Scene script records
┄┄┄┄┄┄
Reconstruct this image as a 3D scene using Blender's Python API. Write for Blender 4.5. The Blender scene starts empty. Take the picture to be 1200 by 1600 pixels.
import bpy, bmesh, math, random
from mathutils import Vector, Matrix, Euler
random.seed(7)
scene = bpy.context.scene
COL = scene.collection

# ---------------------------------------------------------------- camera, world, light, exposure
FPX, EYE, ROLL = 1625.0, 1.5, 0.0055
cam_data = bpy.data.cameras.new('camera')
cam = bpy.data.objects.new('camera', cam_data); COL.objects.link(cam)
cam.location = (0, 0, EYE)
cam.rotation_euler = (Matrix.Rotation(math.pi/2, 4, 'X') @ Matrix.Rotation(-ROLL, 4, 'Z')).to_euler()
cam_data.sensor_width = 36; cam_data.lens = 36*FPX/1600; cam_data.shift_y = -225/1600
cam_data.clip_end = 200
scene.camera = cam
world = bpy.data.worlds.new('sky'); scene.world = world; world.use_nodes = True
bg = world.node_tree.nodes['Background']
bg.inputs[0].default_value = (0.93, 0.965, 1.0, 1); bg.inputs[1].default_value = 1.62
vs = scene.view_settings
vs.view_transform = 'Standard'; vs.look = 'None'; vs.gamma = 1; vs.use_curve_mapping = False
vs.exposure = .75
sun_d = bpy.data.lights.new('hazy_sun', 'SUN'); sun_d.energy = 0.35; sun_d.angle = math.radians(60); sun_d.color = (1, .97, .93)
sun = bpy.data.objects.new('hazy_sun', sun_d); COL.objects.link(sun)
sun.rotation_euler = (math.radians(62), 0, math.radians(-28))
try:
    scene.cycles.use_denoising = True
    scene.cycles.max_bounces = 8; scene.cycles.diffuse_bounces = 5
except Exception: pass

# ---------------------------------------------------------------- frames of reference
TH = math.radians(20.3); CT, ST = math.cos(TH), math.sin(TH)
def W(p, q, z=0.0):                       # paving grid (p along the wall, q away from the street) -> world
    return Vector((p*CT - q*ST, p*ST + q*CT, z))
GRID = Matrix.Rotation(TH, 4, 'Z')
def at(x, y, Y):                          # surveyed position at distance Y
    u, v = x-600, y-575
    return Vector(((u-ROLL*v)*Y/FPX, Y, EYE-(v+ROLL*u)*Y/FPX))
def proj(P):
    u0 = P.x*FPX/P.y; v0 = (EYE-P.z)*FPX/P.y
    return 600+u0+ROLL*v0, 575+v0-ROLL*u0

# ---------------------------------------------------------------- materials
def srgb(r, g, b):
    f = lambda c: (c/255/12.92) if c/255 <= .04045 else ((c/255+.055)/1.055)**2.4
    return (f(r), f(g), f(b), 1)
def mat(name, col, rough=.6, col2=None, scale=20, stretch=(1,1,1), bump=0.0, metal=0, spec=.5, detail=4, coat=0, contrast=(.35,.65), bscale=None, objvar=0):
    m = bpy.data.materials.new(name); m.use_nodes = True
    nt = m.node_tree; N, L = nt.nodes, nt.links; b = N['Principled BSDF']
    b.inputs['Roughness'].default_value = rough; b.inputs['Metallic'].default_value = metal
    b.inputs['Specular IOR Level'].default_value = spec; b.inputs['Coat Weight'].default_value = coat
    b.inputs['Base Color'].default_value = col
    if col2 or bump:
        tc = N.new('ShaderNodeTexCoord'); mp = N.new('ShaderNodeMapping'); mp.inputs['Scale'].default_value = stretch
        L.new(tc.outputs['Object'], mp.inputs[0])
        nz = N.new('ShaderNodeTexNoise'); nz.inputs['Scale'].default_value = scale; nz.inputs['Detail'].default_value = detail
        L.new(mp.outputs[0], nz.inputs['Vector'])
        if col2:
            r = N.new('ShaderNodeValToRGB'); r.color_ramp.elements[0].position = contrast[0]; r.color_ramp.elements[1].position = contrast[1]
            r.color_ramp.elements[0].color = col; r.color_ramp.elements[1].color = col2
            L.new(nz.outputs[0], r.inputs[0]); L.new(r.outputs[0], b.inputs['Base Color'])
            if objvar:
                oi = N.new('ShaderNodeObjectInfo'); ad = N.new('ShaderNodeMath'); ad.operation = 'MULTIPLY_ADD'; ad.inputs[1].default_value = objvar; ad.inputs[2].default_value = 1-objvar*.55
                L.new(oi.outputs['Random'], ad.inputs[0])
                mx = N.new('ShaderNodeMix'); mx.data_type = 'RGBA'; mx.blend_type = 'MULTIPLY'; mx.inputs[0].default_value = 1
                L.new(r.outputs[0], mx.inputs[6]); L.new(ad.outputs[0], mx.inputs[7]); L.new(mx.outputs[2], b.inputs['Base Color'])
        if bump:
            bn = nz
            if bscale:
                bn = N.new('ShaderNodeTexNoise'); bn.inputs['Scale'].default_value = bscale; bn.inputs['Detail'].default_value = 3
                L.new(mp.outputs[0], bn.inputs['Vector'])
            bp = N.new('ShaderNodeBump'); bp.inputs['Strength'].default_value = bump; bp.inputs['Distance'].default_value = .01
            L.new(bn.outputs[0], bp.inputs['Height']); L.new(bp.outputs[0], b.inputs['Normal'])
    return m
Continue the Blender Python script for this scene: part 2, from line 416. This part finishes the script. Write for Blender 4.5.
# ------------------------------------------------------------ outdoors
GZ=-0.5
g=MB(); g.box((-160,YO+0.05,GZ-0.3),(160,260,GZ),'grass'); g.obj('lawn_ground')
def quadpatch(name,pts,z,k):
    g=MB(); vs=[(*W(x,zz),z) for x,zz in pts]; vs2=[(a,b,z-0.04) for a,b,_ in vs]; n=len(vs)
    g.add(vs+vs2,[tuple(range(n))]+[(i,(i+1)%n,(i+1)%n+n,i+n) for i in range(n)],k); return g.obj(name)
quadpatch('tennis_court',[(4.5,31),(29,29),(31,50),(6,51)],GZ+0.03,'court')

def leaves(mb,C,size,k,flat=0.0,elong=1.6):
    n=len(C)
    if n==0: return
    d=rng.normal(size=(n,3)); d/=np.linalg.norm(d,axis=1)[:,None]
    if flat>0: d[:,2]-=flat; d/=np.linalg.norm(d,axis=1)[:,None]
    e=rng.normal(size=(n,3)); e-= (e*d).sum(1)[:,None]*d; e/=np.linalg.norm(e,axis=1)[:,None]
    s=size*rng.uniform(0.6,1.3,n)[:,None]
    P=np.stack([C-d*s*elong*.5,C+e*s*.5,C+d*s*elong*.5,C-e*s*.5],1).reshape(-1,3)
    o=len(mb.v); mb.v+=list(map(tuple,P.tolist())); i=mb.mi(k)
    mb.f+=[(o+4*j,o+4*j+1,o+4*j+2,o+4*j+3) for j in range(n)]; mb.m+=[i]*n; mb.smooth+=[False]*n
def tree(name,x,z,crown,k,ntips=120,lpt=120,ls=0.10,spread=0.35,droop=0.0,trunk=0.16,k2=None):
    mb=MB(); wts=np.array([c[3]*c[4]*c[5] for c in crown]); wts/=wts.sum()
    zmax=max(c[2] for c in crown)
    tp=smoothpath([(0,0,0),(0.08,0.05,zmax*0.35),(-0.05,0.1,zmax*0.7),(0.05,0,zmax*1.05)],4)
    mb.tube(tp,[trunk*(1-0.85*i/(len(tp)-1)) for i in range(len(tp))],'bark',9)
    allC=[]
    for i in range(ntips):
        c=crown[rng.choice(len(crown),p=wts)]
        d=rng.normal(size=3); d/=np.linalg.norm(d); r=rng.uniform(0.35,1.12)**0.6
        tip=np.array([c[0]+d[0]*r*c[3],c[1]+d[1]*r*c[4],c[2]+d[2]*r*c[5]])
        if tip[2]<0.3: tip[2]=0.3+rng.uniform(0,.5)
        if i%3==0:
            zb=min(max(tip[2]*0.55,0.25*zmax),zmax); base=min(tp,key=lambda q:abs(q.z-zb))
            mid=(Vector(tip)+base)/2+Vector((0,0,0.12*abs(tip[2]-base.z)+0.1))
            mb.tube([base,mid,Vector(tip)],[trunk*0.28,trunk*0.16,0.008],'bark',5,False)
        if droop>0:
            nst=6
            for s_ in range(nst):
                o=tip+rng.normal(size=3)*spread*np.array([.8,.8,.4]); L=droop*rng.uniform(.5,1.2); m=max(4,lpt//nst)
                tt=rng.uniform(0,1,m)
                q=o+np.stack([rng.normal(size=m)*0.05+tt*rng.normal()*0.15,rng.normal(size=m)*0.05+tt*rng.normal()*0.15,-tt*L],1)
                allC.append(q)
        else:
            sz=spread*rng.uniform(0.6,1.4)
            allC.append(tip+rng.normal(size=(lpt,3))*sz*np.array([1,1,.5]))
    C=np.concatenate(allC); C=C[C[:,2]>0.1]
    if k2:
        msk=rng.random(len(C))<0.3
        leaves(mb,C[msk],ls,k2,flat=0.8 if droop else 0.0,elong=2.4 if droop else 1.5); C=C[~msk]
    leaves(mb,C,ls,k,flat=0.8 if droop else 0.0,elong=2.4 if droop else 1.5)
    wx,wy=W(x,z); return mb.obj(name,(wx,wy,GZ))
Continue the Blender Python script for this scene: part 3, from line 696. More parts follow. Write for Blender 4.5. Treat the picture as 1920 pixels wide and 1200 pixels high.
┄┄┄┄┄┄
▸ **PROBLEM TO WORK ON**:
Please give back only the lines between the first line of the entries and the line with "COL = scene.collection", both ends included, word for word.

▸ **ANSWER TO THIS EXERCISE**:
Reconstruct this image as a 3D scene using Blender's Python API. Write for Blender 4.5. The Blender scene starts empty. Take the picture to be 1200 by 1600 pixels.
import bpy, bmesh, math, random
from mathutils import Vector, Matrix, Euler
random.seed(7)
scene = bpy.context.scene
COL = scene.collection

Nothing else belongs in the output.